**Direction:**
Exactly as written, write out the lines below from the first to the one containing "S.cycles.sample_clamp_indirect = 4.0", inclusive. Pictures do not belong in the copy.

**Stored data:**
******
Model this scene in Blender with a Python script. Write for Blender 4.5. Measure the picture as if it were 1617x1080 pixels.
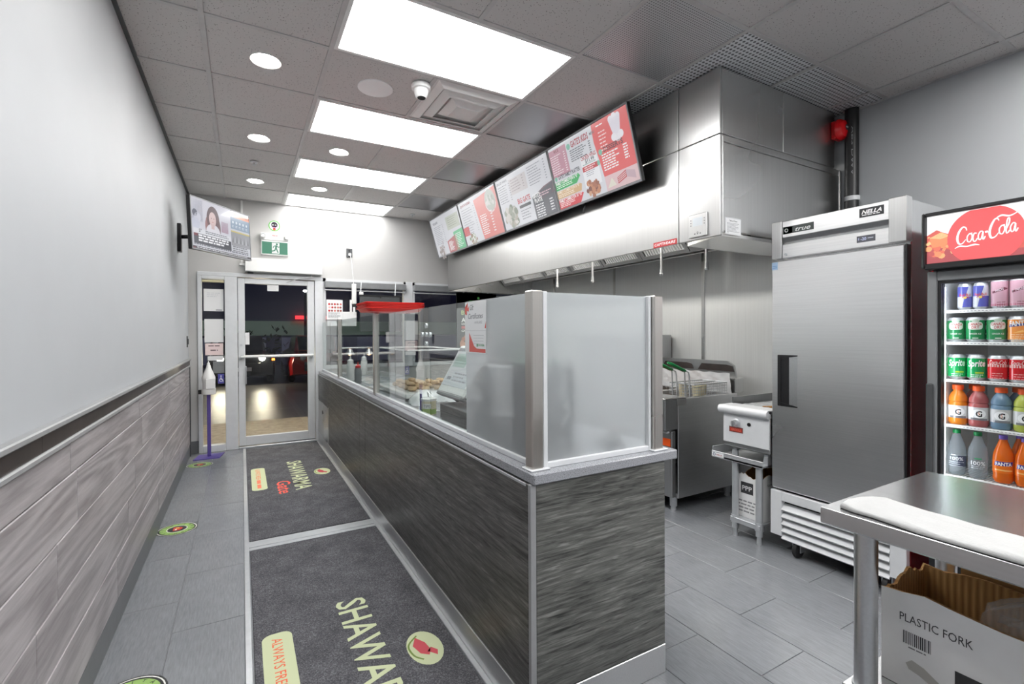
import bpy, bmesh, math, random
from mathutils import Matrix, Vector
random.seed(7)
S = bpy.context.scene
COL = S.collection
for o in list(bpy.data.objects): bpy.data.objects.remove(o)
# ------------------------------------------------------------------ camera, world, exposure
W_, H_ = 1617, 1080
F_PX, YAW, PITCH, ROLL, SHY, CAMH = 752.0, -0.5156, -0.0089, -0.0047, 8.1, 1.33
cam = bpy.data.cameras.new('camera'); camo = bpy.data.objects.new('camera', cam); COL.objects.link(camo)
cam.sensor_fit = 'HORIZONTAL'; cam.sensor_width = 36.0; cam.lens = F_PX/W_*36.0
cam.shift_y = -SHY/W_; cam.clip_start = 0.02; cam.clip_end = 200
camo.matrix_world = Matrix.Translation((0,0,CAMH)) @ (Matrix.Rotation(YAW,4,'Z') @ Matrix.Rotation(PITCH,4,'X')
    @ Matrix.Rotation(math.pi/2,4,'X') @ Matrix.Rotation(ROLL,4,'Z'))
S.camera = camo
wd = bpy.data.worlds.new('night'); S.world = wd; wd.use_nodes = True
wd.node_tree.nodes['Background'].inputs[0].default_value = (0.10,0.10,0.22,1)
wd.node_tree.nodes['Background'].inputs[1].default_value = 0.22
PANEL_L = 8.5
DOWN_L = 90.0
S.view_settings.view_transform = 'Standard'
try: S.view_settings.look = 'None'
except Exception: pass
S.view_settings.exposure = 0.40; S.view_settings.gamma = 1.0
try: S.view_settings.use_curve_mapping = False
except Exception: pass
S.cycles.max_bounces = 14; S.cycles.transparent_max_bounces = 24; S.cycles.glossy_bounces = 6
S.cycles.caustics_reflective = False; S.cycles.caustics_refractive = False
S.cycles.sample_clamp_indirect = 4.0

# ------------------------------------------------------------------ materials
def lin(c):
    out = []
    for v in c[:3]:
        v = v/255.0
        out.append(v/12.92 if v <= .04045 else ((v+.055)/1.055)**2.4)
    return tuple(out)+(1.0,)
MATS = {}
def nm(name):
    m = bpy.data.materials.new(name); m.use_nodes = True
    nt = m.node_tree; b = nt.nodes['Principled BSDF']; MATS[name] = m
    return m, nt, b
def N(nt, t, **kw):
    n = nt.nodes.new(t)
    for k, v in kw.items(): setattr(n, k, v)
    return n
def coords(nt, scale=(1,1,1), rand=False, rot=(0,0,0)):
    tc = N(nt,'ShaderNodeTexCoord'); mp = N(nt,'ShaderNodeMapping'); mp.inputs['Scale'].default_value = scale
    mp.inputs['Rotation'].default_value = rot
    nt.links.new(tc.outputs['Object'], mp.inputs['Vector'])
    if rand:
        oi = N(nt,'ShaderNodeObjectInfo'); mu = N(nt,'ShaderNodeMath',operation='MULTIPLY'); mu.inputs[1].default_value = 57.0
        nt.links.new(oi.outputs['Random'], mu.inputs[0]); nt.links.new(mu.outputs[0], mp.inputs['Location'])
    return mp.outputs['Vector']
def noise(nt, vec, scale, detail=4, rough=.55, dist=0):
    n = N(nt,'ShaderNodeTexNoise'); n.inputs['Scale'].default_value = scale; n.inputs['Detail'].default_value = detail
    n.inputs['Roughness'].default_value = rough; n.inputs['Distortion'].default_value = dist
    nt.links.new(vec, n.inputs['Vector']); return n.outputs['Fac']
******
**Exercise response:**
Model this scene in Blender with a Python script. Write for Blender 4.5. Measure the picture as if it were 1617x1080 pixels.
import bpy, bmesh, math, random
from mathutils import Matrix, Vector
random.seed(7)
S = bpy.context.scene
COL = S.collection
for o in list(bpy.data.objects): bpy.data.objects.remove(o)
# ------------------------------------------------------------------ camera, world, exposure
W_, H_ = 1617, 1080
F_PX, YAW, PITCH, ROLL, SHY, CAMH = 752.0, -0.5156, -0.0089, -0.0047, 8.1, 1.33
cam = bpy.data.cameras.new('camera'); camo = bpy.data.objects.new('camera', cam); COL.objects.link(camo)
cam.sensor_fit = 'HORIZONTAL'; cam.sensor_width = 36.0; cam.lens = F_PX/W_*36.0
cam.shift_y = -SHY/W_; cam.clip_start = 0.02; cam.clip_end = 200
camo.matrix_world = Matrix.Translation((0,0,CAMH)) @ (Matrix.Rotation(YAW,4,'Z') @ Matrix.Rotation(PITCH,4,'X')
    @ Matrix.Rotation(math.pi/2,4,'X') @ Matrix.Rotation(ROLL,4,'Z'))
S.camera = camo
wd = bpy.data.worlds.new('night'); S.world = wd; wd.use_nodes = True
wd.node_tree.nodes['Background'].inputs[0].default_value = (0.10,0.10,0.22,1)
wd.node_tree.nodes['Background'].inputs[1].default_value = 0.22
PANEL_L = 8.5
DOWN_L = 90.0
S.view_settings.view_transform = 'Standard'
try: S.view_settings.look = 'None'
except Exception: pass
S.view_settings.exposure = 0.40; S.view_settings.gamma = 1.0
try: S.view_settings.use_curve_mapping = False
except Exception: pass
S.cycles.max_bounces = 14; S.cycles.transparent_max_bounces = 24; S.cycles.glossy_bounces = 6
S.cycles.caustics_reflective = False; S.cycles.caustics_refractive = False
S.cycles.sample_clamp_indirect = 4.0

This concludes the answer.